* **TASK TO CARRY OUT**
Write out the entire listing below exactly, with the pictures left out.

* **SUPPLIED MATERIAL**
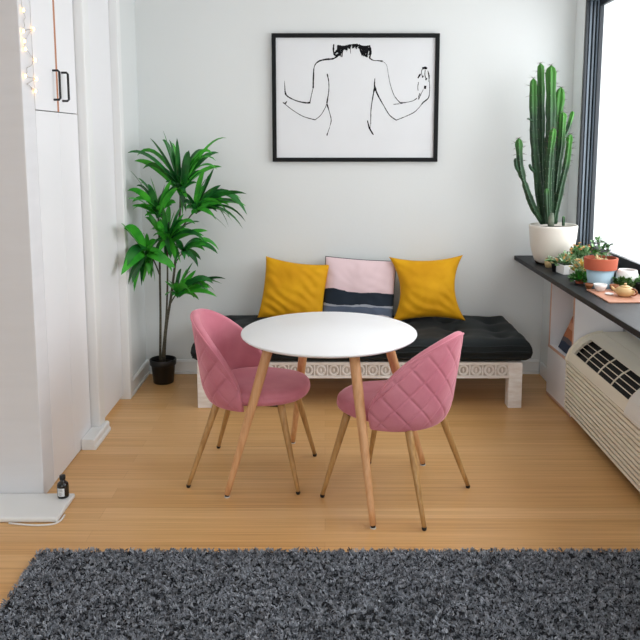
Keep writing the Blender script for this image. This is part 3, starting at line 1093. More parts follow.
for (bp, dep, tips, share) in heads:
    lb = MB()
    b0 = P(bp[0], bp[1], dep)
    more = [(bp[0] + (tx - bp[0]) * pr.uniform(0.7, 0.98) + pr.uniform(-6, 6), bp[1] + (ty - bp[1]) * pr.uniform(0.7, 0.98) + pr.uniform(-4, 7), ar + 0.22)
            for (tx, ty, ar) in tips]
    for (tx, ty, ar) in tips + more:
        dd = dep + pr.uniform(-0.13, 0.10)
        tipp = P(tx, ty, dd)
        tw = tipp + PO
        if tw.x < -1.192:                          # stays clear of the wall: leans out into the room instead
            tw = Vector((0, 0, CH)) + (tw - Vector((0, 0, CH))) * (-1.192 / tw.x)
            tipp = tw - PO
        ln = (tipp - b0).length
        st = b0 + Vector((pr.uniform(-.012, .012), pr.uniform(-.015, .015), pr.uniform(-.03, .03)))
        wv = 0.062 if bp == (147, 251) else pr.uniform(0.032, 0.047)
        leaf(lb, st, tipp, min(wv, ln * 0.3), ar * 1.15, pr.uniform(0.35, 1.15) * pr.choice((-1, 1, 1)), 1 if pr.random() < share else 0)
    for k in range(8):                                      # leaves that point towards and away from the room
        a = pr.uniform(0, 2 * PI)
        ln = pr.uniform(0.10, 0.20)
        tipp = b0 + Vector((math.cos(a) * ln * 0.5, -abs(math.sin(a)) * ln if k % 3 else abs(math.sin(a)) * ln * 0.7, pr.uniform(-0.06, 0.12)))
        if (tipp + PO).x < -1.20:
            tipp.x = -1.20 - PO.x
        leaf(lb, b0, tipp, pr.uniform(0.026, 0.038), pr.uniform(0.1, 0.3), pr.uniform(-.7, .7), 1 if pr.random() < share else 0)
    lb.build('foliage', [M['leaf'], M['leaf_young']], pl, smooth=True)

# ================================================================== WINDOW SHELF
ZS = 0.825
sh = MB().box(1.283, 1.632, 1.0, 5.1295, 0.796, ZS)
tag(sh.build('window_shelf', M['slab'], None, bevel=0.003), 'long black-stained wooden shelf under the window holding the potted plants', 'shelf')

# ================================================================== CABINET UNDER THE SHELF
cx0, cx1, cya, cyb, cz1 = 1.419, 1.708, 4.29, 4.700, 0.7945
cb = thing('low_cabinet', 'white cabinet with pale wood edges under the black shelf, beyond the air conditioner', 'cabinet', ((cx0 + cx1) / 2, (cya + cyb) / 2, 0), math.radians(2.5))
cox, coy = cb.location.x, cb.location.y
bdy = MB()
bdy.box(cx0 + 0.002 - cox, cx1 - cox, cyb - 0.018 - coy, cyb - coy, 0.0, cz1)
bdy.box(cx0 + 0.002 - cox, cx1 - cox, cya - coy, cya + 0.018 - coy, 0.0, cz1)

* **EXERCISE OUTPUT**
Keep writing the Blender script for this image. This is part 3, starting at line 1093. More parts follow.
for (bp, dep, tips, share) in heads:
    lb = MB()
    b0 = P(bp[0], bp[1], dep)
    more = [(bp[0] + (tx - bp[0]) * pr.uniform(0.7, 0.98) + pr.uniform(-6, 6), bp[1] + (ty - bp[1]) * pr.uniform(0.7, 0.98) + pr.uniform(-4, 7), ar + 0.22)
            for (tx, ty, ar) in tips]
    for (tx, ty, ar) in tips + more:
        dd = dep + pr.uniform(-0.13, 0.10)
        tipp = P(tx, ty, dd)
        tw = tipp + PO
        if tw.x < -1.192:                          # stays clear of the wall: leans out into the room instead
            tw = Vector((0, 0, CH)) + (tw - Vector((0, 0, CH))) * (-1.192 / tw.x)
            tipp = tw - PO
        ln = (tipp - b0).length
        st = b0 + Vector((pr.uniform(-.012, .012), pr.uniform(-.015, .015), pr.uniform(-.03, .03)))
        wv = 0.062 if bp == (147, 251) else pr.uniform(0.032, 0.047)
        leaf(lb, st, tipp, min(wv, ln * 0.3), ar * 1.15, pr.uniform(0.35, 1.15) * pr.choice((-1, 1, 1)), 1 if pr.random() < share else 0)
    for k in range(8):                                      # leaves that point towards and away from the room
        a = pr.uniform(0, 2 * PI)
        ln = pr.uniform(0.10, 0.20)
        tipp = b0 + Vector((math.cos(a) * ln * 0.5, -abs(math.sin(a)) * ln if k % 3 else abs(math.sin(a)) * ln * 0.7, pr.uniform(-0.06, 0.12)))
        if (tipp + PO).x < -1.20:
            tipp.x = -1.20 - PO.x
        leaf(lb, b0, tipp, pr.uniform(0.026, 0.038), pr.uniform(0.1, 0.3), pr.uniform(-.7, .7), 1 if pr.random() < share else 0)
    lb.build('foliage', [M['leaf'], M['leaf_young']], pl, smooth=True)

# ================================================================== WINDOW SHELF
ZS = 0.825
sh = MB().box(1.283, 1.632, 1.0, 5.1295, 0.796, ZS)
tag(sh.build('window_shelf', M['slab'], None, bevel=0.003), 'long black-stained wooden shelf under the window holding the potted plants', 'shelf')

# ================================================================== CABINET UNDER THE SHELF
cx0, cx1, cya, cyb, cz1 = 1.419, 1.708, 4.29, 4.700, 0.7945
cb = thing('low_cabinet', 'white cabinet with pale wood edges under the black shelf, beyond the air conditioner', 'cabinet', ((cx0 + cx1) / 2, (cya + cyb) / 2, 0), math.radians(2.5))
cox, coy = cb.location.x, cb.location.y
bdy = MB()
bdy.box(cx0 + 0.002 - cox, cx1 - cox, cyb - 0.018 - coy, cyb - coy, 0.0, cz1)
bdy.box(cx0 + 0.002 - cox, cx1 - cox, cya - coy, cya + 0.018 - coy, 0.0, cz1)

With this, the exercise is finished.